Simon Hantaï
Information
Portrait of painter Simon Hantaï. In his studio, he shows his paintings - done on huge canvases - and he brings up his career, his projects, his pictorial theories.
Context
The Hungarian painter Simon Hantai, born in 1922, is an active artist who has brought a true reflection to the act of painting and the place of art at the end of the twentieth century. After joining the surrealists on his arrival in France in 1949, he split from them as others before him had, faced with the inflexibility of André Breton. The latter refusing to recognize the link between the action painting of Jason Pollock and automatic writing that aimed to impede reason and preconceived ideas from being expressed through quick and spontaneous writing. This gestural unpredictability, the rejection of traditional methods of expression formed the basis of Pollock's work, and then Hantai's.

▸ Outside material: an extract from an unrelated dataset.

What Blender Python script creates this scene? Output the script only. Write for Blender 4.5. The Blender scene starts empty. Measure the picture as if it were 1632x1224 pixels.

Influenced elsewhere by the flat tints of Cézanne and Matisse's cut-outs, Simon Hantai would perfect his "pliage (folding) method" in 1960. The canvas, stripped of its stretcher, is folded, knotted then coated in paint before being stretched out to reveal itself, a real revelation to the eyes of its creator. At the beginning of the 1980s, while at the height of his fame, Hantai retired from the artistic scene for 15 years, and refusing to participate in the commercialism and institutionalism of artists. As a disillusioned situationist he deplored the lack of critical sense in his contemporaries, " they all worked for the embellishment of society. (...) Art has been neutralised, it has become something like a social service".